U.S. Senator Josh Hawley (R-Mo.) joined Senator Ted Cruz (R-Texas) in introducing the Countering Chinese Attempts at Snooping Act (CCAS) to prohibit U.S. federal employees from conducting official business on platforms run by Tencent, Huawei, ZTE, and other companies the State Department determines cooperate with the Chinese Communist Party (CCP). In light of the United Nations’ (UN) recent consideration of a partnership with Tencent, the CCAS Act also ensures U.S. taxpayer dollars are not used to fund UN contracts with any such companies.

“The United Nations’ decision to partner with Tencent, a glorified surveillance arm of the Chinese Communist Party, is stupid and dangerous. Chinese technology companies like Tencent and Huawei actively conspire with the CCP to conduct international surveillance and present an ongoing threat to the United States and our allies. American taxpayer money should not fund UN contracts that benefit the Chinese Communist Party.”

Senator Josh Hawley

“Companies like Tencent and Huawei are espionage operations for the Chinese Communist party, masquerading as telecom companies for the 21st century,” said Senator Cruz. “Prohibiting the use of these platforms and stopping taxpayer dollars from being used to capitalize Chinese espionage infrastructure are common sense measures to protect American national security. These are just some of the measures we will have to take as the United States reevaluates its relationship with China and the CCP.”

Senator Hawley has previously called for President Trump to suspend approval of licensees that allow some U.S. companies to do business with Huawei and expressed strong concerns about the United Kingdom’s proposed partnership with the company.

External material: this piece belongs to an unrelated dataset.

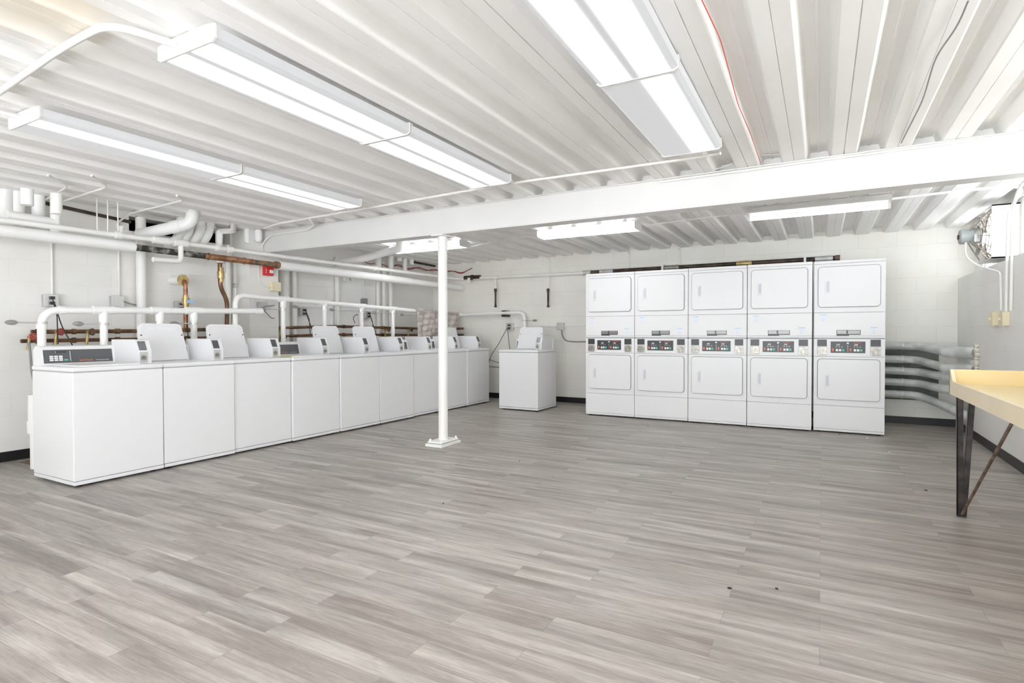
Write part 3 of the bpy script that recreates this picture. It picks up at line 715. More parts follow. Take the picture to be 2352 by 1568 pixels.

There is a broad consensus that the CCP uses Tencent and similar companies for espionage on foreign persons, including by simply watching traffic as it comes through Chinese-hosted or -facilitated servers. In September 2019, State Department Assistant Secretary for Nonproliferation Chris Ford said:

“Firms such as Huawei, Tencent, ZTE, Alibaba, and Baidu have no meaningful ability to tell the Chinese Communist Party ‘no’ if officials decide to ask for their assistance – e.g., in the form of access to foreign technologies, access to foreign networks, useful information about foreign commercial counterparties, insight into patterns of foreign commerce, or specific information about the profiles, activity, or locations of foreign users of Chinese-hosted or -facilitated social media, computer or smartphone applications, or telecommunications. Such aid may not necessarily occur routinely, but it certainly can occur – and presumably will – whenever the Party considers this useful and cares to demand it.”

The CCAS Act requires the Secretary of State to create a list of Chinese technology companies that enable the CCP to conduct espionage based on a list of criteria, including enabling surveillance and granting access to networks. Once the list is created, the legislation prohibits U.S. officials from using technology provided by those companies. Additionally, the CCAS Act requires offsets in U.S. payments to the UN equal to the value of the contracts the UN signs with those companies.